Frame Vector Group Representations and Amenability Properties
Dorin Ervin Dutkay, Catalin Georgescu, Gabriel Picioroaga
TL;DR
The paper introduces framenability, a relaxation of amenability defined via frame representations that admit almost invariant vectors. It proves a central equivalence (Theorem 'amen') connecting amenability to frame-type representations and almost invariant vectors, and then defines framenable groups as those admitting a weak-frame realization on a countable subset while preserving the trivial containment $1_G\prec\pi$. It shows framenability is a large, non-subgroup-hereditary class that nonetheless passes to certain constructions (surjections, products, semidirects, finite-index extensions) and can be studied via induced representations. A broad array of examples demonstrates framenability for many non-(T) groups (e.g., free groups, certain automorphism groups, lattices in $SL_2(\mathbb{R})$, BS$_{p,q}$, $B_n$, Thompson's $F$), while highlighting boundaries with property (T) and Haagerup property, and posing several open questions about the precise landscape of framenable groups.
Abstract
We provide a new characterization of amenability for countable groups, based on frame representations admitting almost invariant vectors.

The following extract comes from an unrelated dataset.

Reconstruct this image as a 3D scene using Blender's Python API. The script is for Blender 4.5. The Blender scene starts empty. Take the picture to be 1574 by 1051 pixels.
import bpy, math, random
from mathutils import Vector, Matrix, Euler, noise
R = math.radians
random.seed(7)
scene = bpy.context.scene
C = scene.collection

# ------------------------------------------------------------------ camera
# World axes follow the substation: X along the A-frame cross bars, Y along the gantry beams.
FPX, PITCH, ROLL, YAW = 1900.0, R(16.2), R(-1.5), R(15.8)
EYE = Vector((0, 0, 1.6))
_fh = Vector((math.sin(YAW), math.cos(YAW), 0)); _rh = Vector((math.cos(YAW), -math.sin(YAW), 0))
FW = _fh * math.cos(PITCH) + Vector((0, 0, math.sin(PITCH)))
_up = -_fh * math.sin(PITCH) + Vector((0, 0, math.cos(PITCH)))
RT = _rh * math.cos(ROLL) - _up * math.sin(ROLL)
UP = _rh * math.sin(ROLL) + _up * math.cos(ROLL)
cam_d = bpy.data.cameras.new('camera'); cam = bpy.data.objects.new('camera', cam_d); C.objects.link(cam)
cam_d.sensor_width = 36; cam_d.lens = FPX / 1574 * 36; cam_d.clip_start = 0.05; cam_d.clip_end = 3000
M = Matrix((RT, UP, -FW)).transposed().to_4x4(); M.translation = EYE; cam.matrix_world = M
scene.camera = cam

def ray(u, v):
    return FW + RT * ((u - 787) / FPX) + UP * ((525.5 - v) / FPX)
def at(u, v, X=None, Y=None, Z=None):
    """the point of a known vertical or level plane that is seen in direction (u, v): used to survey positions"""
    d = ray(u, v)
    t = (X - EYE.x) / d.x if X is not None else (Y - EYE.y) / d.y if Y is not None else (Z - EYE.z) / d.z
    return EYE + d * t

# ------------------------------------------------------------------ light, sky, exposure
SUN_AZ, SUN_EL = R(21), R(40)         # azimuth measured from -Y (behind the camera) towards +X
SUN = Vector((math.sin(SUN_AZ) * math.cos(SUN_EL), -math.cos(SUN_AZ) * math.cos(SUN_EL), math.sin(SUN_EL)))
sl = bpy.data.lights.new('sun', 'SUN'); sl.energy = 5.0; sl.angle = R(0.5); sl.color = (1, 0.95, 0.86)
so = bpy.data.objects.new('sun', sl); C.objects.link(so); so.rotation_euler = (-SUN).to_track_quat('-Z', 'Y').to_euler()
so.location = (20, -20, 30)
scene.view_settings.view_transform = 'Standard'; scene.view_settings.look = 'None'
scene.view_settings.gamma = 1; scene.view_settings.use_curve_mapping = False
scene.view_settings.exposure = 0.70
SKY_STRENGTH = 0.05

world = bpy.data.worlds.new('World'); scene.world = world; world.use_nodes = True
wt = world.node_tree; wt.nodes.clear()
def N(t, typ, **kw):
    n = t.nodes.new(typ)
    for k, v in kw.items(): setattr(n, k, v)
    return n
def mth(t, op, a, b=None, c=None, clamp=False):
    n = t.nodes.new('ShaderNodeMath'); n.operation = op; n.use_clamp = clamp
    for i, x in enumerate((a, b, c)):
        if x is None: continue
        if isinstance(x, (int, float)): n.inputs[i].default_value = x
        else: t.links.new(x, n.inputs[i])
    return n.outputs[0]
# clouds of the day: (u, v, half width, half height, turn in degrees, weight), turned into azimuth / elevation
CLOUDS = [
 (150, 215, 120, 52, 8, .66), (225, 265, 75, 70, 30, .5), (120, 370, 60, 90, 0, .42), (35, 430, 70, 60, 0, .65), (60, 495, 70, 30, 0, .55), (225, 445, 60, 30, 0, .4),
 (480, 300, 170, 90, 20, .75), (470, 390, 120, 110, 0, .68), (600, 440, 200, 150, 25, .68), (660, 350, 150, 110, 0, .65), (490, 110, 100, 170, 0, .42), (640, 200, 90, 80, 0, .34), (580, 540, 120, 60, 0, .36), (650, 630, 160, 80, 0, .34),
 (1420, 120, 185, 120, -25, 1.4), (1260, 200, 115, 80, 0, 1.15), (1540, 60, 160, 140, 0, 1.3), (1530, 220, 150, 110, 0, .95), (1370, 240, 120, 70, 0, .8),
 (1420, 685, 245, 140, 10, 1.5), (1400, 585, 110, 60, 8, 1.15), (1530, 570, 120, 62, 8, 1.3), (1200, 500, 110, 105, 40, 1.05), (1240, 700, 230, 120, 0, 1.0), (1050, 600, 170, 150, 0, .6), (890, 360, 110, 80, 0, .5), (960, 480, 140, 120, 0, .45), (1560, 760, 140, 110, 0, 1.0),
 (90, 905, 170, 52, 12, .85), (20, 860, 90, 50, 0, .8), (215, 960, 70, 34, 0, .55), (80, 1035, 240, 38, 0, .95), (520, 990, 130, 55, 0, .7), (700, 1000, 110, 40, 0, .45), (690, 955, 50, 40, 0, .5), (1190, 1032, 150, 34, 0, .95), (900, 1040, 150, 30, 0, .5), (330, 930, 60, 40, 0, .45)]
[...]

By relaxing the frame inequalities, thereby weakening amenability, we obtain a large class of countable groups which we call {\it framenable}. We show that this class has some permanence properties, stands in contrast with property (T), and contains, for example, all free groups $\mathbb{F}_n$, $\textup{Aut}(\mathbb{F}_2)$ and $\textup{Aut}(\mathbb{F}_3)$, all (countable) lattices of $SL(2,\mathbb{R})$, the Baumslag-Solitar groups $BS_{p,q}$, the braid groups $B_n$, and Thompson's group $F$.